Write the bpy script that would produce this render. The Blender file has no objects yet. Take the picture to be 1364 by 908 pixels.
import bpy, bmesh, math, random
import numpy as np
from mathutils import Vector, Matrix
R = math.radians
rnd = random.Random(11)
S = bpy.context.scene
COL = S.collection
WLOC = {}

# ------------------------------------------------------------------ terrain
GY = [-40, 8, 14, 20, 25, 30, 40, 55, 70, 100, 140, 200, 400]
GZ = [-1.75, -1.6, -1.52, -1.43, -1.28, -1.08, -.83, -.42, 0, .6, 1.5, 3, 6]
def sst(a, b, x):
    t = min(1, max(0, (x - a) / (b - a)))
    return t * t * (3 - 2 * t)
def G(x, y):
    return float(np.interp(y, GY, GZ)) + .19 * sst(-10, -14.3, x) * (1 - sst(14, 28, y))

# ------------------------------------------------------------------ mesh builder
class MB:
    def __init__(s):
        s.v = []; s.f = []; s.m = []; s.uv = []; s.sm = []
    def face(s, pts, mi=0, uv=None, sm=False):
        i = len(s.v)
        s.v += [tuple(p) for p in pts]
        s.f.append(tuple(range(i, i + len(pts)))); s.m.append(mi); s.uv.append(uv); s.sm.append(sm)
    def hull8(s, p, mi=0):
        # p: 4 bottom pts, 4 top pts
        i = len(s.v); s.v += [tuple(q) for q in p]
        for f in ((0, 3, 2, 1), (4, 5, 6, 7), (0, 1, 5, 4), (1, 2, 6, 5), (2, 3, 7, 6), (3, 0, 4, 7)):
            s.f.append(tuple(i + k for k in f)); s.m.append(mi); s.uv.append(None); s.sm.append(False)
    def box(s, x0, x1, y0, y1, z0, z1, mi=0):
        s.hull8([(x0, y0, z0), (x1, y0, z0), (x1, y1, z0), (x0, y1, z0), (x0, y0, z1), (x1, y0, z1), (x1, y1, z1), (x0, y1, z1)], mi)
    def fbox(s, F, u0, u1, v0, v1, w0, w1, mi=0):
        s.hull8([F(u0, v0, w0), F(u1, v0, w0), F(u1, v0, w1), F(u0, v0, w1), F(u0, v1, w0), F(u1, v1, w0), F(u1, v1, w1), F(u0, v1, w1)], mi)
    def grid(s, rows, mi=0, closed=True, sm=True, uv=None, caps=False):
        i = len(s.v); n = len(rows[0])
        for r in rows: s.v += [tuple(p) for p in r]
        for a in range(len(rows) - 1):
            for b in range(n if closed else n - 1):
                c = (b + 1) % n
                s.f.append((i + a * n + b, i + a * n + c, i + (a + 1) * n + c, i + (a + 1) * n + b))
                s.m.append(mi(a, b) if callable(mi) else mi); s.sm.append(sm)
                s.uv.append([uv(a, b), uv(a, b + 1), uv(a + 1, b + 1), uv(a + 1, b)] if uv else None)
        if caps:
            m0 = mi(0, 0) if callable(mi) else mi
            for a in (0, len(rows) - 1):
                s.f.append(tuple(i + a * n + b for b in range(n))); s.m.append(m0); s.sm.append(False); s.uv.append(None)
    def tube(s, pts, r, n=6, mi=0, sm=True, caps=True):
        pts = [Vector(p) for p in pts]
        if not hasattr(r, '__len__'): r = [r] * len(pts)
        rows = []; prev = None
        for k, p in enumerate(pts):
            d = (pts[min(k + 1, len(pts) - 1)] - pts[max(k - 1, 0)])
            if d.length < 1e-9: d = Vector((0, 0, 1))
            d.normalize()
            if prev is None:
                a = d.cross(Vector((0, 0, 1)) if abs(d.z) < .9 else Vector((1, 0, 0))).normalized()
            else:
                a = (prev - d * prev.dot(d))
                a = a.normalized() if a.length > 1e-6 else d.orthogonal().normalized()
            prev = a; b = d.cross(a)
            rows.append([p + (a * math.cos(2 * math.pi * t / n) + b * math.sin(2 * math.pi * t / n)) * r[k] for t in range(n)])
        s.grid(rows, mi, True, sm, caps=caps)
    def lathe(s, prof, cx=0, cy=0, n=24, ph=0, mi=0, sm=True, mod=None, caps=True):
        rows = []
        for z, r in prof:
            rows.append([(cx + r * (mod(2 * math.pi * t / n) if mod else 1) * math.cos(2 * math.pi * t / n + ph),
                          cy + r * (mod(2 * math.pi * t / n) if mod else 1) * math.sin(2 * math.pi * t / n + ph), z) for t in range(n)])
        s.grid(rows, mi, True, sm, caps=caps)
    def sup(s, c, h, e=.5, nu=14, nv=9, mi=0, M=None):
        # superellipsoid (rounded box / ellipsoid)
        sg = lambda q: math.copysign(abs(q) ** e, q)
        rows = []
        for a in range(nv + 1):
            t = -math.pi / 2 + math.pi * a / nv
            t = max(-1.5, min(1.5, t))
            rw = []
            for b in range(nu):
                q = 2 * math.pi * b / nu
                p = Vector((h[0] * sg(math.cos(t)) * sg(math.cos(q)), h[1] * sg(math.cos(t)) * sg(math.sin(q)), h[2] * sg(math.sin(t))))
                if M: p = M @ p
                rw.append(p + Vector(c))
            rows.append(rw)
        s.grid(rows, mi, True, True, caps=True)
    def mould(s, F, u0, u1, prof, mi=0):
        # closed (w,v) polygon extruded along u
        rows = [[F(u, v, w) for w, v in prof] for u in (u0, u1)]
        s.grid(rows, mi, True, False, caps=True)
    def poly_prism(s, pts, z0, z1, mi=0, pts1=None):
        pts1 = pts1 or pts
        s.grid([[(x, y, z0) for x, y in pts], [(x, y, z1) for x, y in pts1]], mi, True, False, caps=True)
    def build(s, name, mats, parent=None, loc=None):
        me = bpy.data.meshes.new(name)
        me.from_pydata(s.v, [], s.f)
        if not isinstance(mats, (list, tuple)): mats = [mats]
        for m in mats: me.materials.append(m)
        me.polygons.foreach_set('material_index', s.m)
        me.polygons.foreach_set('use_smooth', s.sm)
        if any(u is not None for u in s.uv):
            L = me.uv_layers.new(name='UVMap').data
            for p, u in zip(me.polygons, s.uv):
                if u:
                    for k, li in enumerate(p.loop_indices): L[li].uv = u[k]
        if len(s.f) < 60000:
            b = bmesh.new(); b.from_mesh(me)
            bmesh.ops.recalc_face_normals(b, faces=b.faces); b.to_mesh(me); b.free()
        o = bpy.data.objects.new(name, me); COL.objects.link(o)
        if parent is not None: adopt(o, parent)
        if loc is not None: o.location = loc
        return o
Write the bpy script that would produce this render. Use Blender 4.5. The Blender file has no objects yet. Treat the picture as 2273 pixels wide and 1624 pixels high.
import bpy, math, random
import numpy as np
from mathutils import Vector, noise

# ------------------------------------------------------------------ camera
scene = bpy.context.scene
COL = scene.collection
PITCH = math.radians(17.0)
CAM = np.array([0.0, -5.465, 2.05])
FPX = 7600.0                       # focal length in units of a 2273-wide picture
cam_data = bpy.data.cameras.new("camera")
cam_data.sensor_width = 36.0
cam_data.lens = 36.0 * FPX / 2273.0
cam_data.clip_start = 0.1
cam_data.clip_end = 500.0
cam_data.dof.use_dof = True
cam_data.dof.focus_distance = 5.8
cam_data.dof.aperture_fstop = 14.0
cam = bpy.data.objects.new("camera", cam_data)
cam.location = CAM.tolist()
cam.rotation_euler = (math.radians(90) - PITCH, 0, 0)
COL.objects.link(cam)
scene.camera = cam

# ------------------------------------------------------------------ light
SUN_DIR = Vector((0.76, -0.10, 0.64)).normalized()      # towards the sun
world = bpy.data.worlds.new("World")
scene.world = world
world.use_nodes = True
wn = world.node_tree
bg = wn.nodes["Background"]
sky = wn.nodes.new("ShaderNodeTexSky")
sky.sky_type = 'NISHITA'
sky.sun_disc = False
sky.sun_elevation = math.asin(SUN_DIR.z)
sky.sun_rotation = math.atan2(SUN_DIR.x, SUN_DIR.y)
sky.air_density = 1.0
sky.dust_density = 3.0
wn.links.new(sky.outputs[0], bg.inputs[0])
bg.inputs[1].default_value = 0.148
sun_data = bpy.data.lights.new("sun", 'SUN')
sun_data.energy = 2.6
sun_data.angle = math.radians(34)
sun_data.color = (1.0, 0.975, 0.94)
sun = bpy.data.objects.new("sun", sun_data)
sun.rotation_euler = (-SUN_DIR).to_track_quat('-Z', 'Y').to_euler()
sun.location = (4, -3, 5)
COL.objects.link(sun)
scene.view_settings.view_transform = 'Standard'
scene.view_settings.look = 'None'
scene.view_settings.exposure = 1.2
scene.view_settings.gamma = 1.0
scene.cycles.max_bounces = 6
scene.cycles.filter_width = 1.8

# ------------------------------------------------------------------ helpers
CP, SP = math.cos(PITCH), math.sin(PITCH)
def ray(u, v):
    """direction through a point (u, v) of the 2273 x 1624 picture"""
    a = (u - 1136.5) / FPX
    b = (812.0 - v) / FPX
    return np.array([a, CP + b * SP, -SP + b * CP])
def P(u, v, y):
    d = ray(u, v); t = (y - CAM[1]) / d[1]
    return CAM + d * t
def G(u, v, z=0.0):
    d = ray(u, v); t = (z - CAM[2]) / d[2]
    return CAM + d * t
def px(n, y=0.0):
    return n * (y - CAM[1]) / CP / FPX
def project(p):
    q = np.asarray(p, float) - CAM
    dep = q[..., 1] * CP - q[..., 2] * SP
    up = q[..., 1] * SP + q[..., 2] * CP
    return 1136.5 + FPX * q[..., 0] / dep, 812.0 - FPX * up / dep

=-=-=

_Objective_.
Word for word, quote the lines of the material from the first line through the line with "return float(np.interp(y, GY, GZ))", both ends included.

_Solution for this task_.
Write the bpy script that would produce this render. The Blender file has no objects yet. Take the picture to be 1364 by 908 pixels.
import bpy, bmesh, math, random
import numpy as np
from mathutils import Vector, Matrix
R = math.radians
rnd = random.Random(11)
S = bpy.context.scene
COL = S.collection
WLOC = {}

# ------------------------------------------------------------------ terrain
GY = [-40, 8, 14, 20, 25, 30, 40, 55, 70, 100, 140, 200, 400]
GZ = [-1.75, -1.6, -1.52, -1.43, -1.28, -1.08, -.83, -.42, 0, .6, 1.5, 3, 6]
def sst(a, b, x):
    t = min(1, max(0, (x - a) / (b - a)))
    return t * t * (3 - 2 * t)
def G(x, y):
    return float(np.interp(y, GY, GZ)) + .19 * sst(-10, -14.3, x) * (1 - sst(14, 28, y))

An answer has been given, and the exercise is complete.